Tuesday, August 23, 2005

Winter is on it's way

Don't get me wrong. I love winter in Steamboat more than any other season. But no matter how much I revel in the signs that it is coming or speculate what a good winter it could be based on how much rain we have been getting I don't want to give up a single day of summer or fall to make it come sooner. Well maybe a couple but not too many. Every season in Steamboat is special to me so it is hard to get me out of here most of the year. I love to travel and always have but there is so much to do here I just don't get that wanderlust as often anymore. Maybe its just that it doesn't lead me outside the Yampa valley as much anymore.

We have been getting pretty regular rains for about 4 weeks now. Both the frequency and amount of precipitation is like nothing we have seen in several years so more thana few people are talking about what this winter could hold for us if mother nature keeps delivering the goods. It appears that the local skiers are not the only ones sensing this. Check out the following quotes from Tom Ross for the story...

Selected quotes from Tom Ross's excellent article on the change of seasons:
Last call for summer: Ptarmigan already pturning color high on ptundra Monday, August 22, 2005

We hiked about as high into the Mount Zirkel Wilderness as a soul can hike during the weekend, hoping to find a snowdrift for the dog to roll in. What we found was even better. Oh, to be sure, we found beacoup snow. There were big drifts with streams bursting right out of them. And there was a massive avalanche runout where the snow was deep and firm even in the middle of an August afternoon. The snow that lingered from twin avalanches must have measured 250 yards in length, and we felt certain it would persist long enough to to be buried by the first snows of the new season.

And isn't that what matters? The new season? Aren't we due for a big winter of no less than 375 inches of snow? Well, I have good news to report brothers and sisters. Call it a favorable omen. High above 11,000 feet there is a sign of a big winter to come.

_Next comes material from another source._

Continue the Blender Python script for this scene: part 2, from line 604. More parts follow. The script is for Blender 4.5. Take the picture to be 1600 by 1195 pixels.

The ptarmigan already have begun to change their plumage from mottled brown to snowy white. I'm thinkin' they must be getting ready. We had hiked up past the Slavonia mining ruins Sunday morning into the spectacular Alpine bowl that lies beneath Red Dirt Pass. The snow drifts that dot the landscape represent the headwaters of the Elk River. The meadows along the way to Red Dirt Pass are putting on as fine a late summer wildflower display as we've ever seen. There were blossoming penstemon, harebells, bluebells, paintbrush and larkspur. There were blossoms that weren't familiar to us, like rosecrown and Parry primrose. There was even a delicate little blossom called bistort that reminded me of a snowball -- oops, there I go again.

From the mining camp at 10,000 feet, the trail gains 2,180 feet of elevation in 2.5 miles on the way to the summit of Mount Zirkel. And as we climbed, it was as if we were walking back in time in terms of the species of wildflowers that continue to blossom.

We climbed a fair distance above Red Dirt Pass where we glimpsed Gilpin Lake far below us, and wondered at the expanse of big Agnes. On the way down, we were picking our way through rocky tundra when six large birds exploded out of the low vegetation 15 feet in front of us. As they scattered, I immediately recognized them as ptarmigan. Their heads, backs and the tops of the wings were mottled gray and brown -- perfect camouflage in the rocky tundra. However, their breasts and the underside of their tail feathers already had begun the seasonal transition to the camouflage they would need in winter.

It's only August folks, and already the creatures of the high country are preparing for a big winter. How about you?

3 comments:

Anonymous said...

Thanks for getting me psyched. Nothing like about a good fall and then a strong winter to liven up a ski town.

See you on the slopes!

Anonymous said...

Having spent 5 days on the slopes of Steamboat in 2003, we are heading back this January for 14 glorious days of skiing. Hope the prediction of a bumper snow season is correct.

Steamboat Winter said...

It's a prediction and hope based on a wet summer and fall, lots of little clues and the feeling you get when something is different in your home town. Anything can change but the current storm path portends a good winter in Steamboat.

Have a Great Trip in January! Hopefully we get some nice storms when you are here.